Anche 2000 anni fa, pare dire il pittore fiammingo Pieter Bruegel il Vecchio (1525-69), l’umanità si affannava per vari motivi. Nel suo straordinario Il censimento di Betlemme (1566) siamo catapultati in quei giorni nei quali «un decreto di Cesare Augusto ordinò che si facesse il censimento di tutta la terra» (Lc 2,1) e ognuno correva, in ogni angolo delle vaste province dell’Impero romano, a farsi registrare nella località di nascita. Bruegel lo rende visivamente attraverso la folla che si accalca al piano terra di una locanda: occupati persino i tavoli all’aperto, nonostante nevichi. Chi arriva con la sua ricchezza (la neve ricopre anche grosse botti di vino, frutto della vendemmia autunnale, e c’è qualcuno che sta attingendo, aprendo il rubinetto di quella in primo piano), chi con la sua povertà (una donna, forse la madre o un’inserviente, sta servendo la cena ad un gruppo di bambini, allungando loro una grossa padella).

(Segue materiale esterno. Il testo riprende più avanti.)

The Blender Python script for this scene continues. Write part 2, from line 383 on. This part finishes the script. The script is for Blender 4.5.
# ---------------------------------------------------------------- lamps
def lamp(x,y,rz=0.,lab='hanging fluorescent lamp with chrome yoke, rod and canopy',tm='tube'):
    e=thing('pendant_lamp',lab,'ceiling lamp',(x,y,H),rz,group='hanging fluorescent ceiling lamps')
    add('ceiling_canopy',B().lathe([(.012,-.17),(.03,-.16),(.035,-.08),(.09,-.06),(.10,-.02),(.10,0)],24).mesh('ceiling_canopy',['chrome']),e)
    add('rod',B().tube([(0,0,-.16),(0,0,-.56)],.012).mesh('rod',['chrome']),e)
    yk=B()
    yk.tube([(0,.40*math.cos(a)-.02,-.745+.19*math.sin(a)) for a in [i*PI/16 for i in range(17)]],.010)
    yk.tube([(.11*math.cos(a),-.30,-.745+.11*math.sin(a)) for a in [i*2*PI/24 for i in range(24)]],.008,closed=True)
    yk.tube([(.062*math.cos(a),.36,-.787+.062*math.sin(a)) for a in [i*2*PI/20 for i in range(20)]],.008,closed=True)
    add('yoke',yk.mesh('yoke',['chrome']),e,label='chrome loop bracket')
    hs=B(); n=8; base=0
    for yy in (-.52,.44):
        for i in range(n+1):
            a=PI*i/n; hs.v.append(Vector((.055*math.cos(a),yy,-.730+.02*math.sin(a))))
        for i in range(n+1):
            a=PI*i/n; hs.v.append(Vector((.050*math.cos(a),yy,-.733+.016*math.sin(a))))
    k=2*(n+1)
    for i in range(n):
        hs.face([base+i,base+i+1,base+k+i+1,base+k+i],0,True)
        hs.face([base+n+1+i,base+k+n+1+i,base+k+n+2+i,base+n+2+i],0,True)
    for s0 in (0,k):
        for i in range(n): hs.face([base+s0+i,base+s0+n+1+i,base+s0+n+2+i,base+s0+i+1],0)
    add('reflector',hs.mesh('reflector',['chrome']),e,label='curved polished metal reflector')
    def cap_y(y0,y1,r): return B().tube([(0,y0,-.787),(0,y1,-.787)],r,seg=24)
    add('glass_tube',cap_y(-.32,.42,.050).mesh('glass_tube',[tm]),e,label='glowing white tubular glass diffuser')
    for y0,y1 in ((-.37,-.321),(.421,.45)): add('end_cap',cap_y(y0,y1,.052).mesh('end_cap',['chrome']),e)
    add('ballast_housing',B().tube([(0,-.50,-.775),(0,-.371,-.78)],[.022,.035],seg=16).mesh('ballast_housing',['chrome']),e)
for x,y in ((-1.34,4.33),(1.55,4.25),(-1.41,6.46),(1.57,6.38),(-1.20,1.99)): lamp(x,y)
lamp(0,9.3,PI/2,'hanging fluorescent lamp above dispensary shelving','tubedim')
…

L’intero paesaggio brulica di vita. Laghi e fiumi ghiacciati sono percorsi da adulti e bambini che cercano di guadarli con i propri averi, per pescare o, addirittura, per giocare con lo slittino. Una chiatta innevata è rimasta incastrata, immobile, nel ghiaccio, poco lontano dal porto fluviale. Un uomo si carica di un grosso tronco, vicino ad un carro pieno di rami legati in fascine, per riscaldare la casa.
La città, però, non sembra corrispondere molto, nella sua architettura, alla Betlemme del 6 a.C. Rappresenta, piuttosto, il classico villaggio fiammingo della metà del Cinquecento, con le sue case in muratura, le fortificazioni in parte in rovina (lo si vede in alto a destra. Forse un’allusione alle conseguenze della guerra decennale tra la Spagna e le Province Unite, in corso mentre il quadro veniva dipinto?) e, addirittura, una chiesa romanico-gotica (il portale è a tutto sesto), con tanto di campanile al centro della facciata. L’occhio del “lettore” minuzioso avrà certamente notato anche la corona dell’Avvento innevata che pende proprio sulla porta della locanda.

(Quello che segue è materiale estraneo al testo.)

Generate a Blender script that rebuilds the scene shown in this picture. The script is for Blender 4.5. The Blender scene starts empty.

Perché tutti questi anacronismi? Per ricordare che l’evento del Natale non è confinato nel suo secolo di appartenenza: dacché Cristo si è fatto uomo, l’Incarnazione è diventata il fulcro attorno a cui ruota l’intera storia dell’umanità. Cristo è venuto al tempo di Augusto, tornerà alla fine del mondo per amministrare il Giudizio universale, ma nel frattempo Egli chiede di essere quotidianamente accolto in ogni cuore e in ogni luogo.
Ecco infatti, approssimarsi alla locanda un uomo, con gli strumenti del falegname, che trascina un asino, sul quale siede una donna avvolta in un lungo panno caldo: Giuseppe con Maria incinta! Quasi si fatica a scorgerli, in mezzo alla folla. Anche questo è simbolico: il Signore ha uno stile “discreto”, entra nel mondo in punta di piedi, viene a condividere la vita di ogni uomo e di ogni donna che nasce sulla terra, senza compiere a tutti i costi gesti mirabolanti.
Sappiamo quale fu la risposta della locanda alla Sacra Famiglia. Noi le apriremo?